15000 Ellipsoidal Binary Candidates in TESS: Orbital Periods, Binary Fraction, and Tertiary Companions (Green et al. 2022) :
Short-period binary stars are key tracers of stellar evolution as progenitors for supernovae, stellar mergers, cataclysmic variables, etc. In turn, large catalogs of short-period binaries with relatively high sample completeness and well-quantified selection functions are vital for detailed studies of these systems. Green et al. (2022) present a sample of 15,779 candidate binary systems with main-sequence primaries and orbital periods shorter than 5 days, selected according to the presence of tidally-induced ellipsoidal modulations. The authors utilize the TESS ELEANOR pipeline for the Northern hemisphere and the TESS Quick-Look pipeline for the Southern Hemisphere, and the BEER algorithm to analyze the light curves of 4,301,148 targets brighter than T < 13.5 mag. Their spectroscopic follow-up from LCO indicates that the sample purity is 83\pm13\%. Green et al. (2022) find that the frequency of confirmed ellipsoidal companions is 0.0037\pm0.0006, the overall companion frequency for periods shorter than 3 days is 0.01\pm0.002 with a completeness of 28\pm3\%. The authors estimate that 39\pm4\% of their sample are contact binary systems with an orbital period pile-up near 0.4 days, and note a 29\pm5\% frequency of tertiary components for the shortest-period systems. These TESS-enabled results provide an important resource for further studies of short-period detached and contact binary stars.

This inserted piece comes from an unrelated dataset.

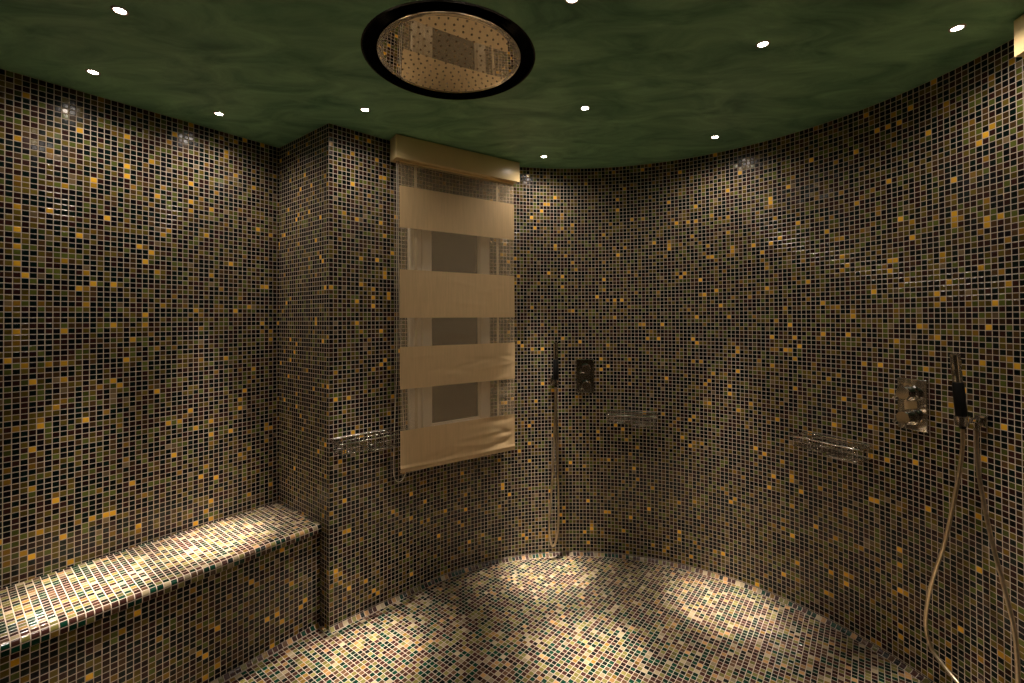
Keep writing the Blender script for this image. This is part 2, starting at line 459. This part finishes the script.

Fig. 1: Taken from Kunimoto et al. (2022). Sky coverage (left) and photometric precision (right) of the Quick-Look Pipeline TESS light curves for Sectors 40-55. The color coding on the left indicates the number of sectors a targets was observed in (red = 1, orange = 2, yellow = 3, green = 4-10, and blue = 11). The 10th (red) and 50th (orange) percentile in the right panel represent the 1-hr photometric precision binned every 0.1 mag.
Fig. 2: Taken from Wang et al. (2022). Optical photometry of SN 2021zby from TESS (in grey), ATLAS and DECam (as color coded in the legend). TESS started observing about 12 hours before the explosion. The red and black ticks marks along the top axis represent the IRTF spectra. The Kepler light curve of SN 2017jgh is shown in green for comparison.
Fig. 3: Taken from Green et. al. (2022). Orbital period distribution of 15,799 binary stars detected from TESS (linear left panel, logarithmic right panel).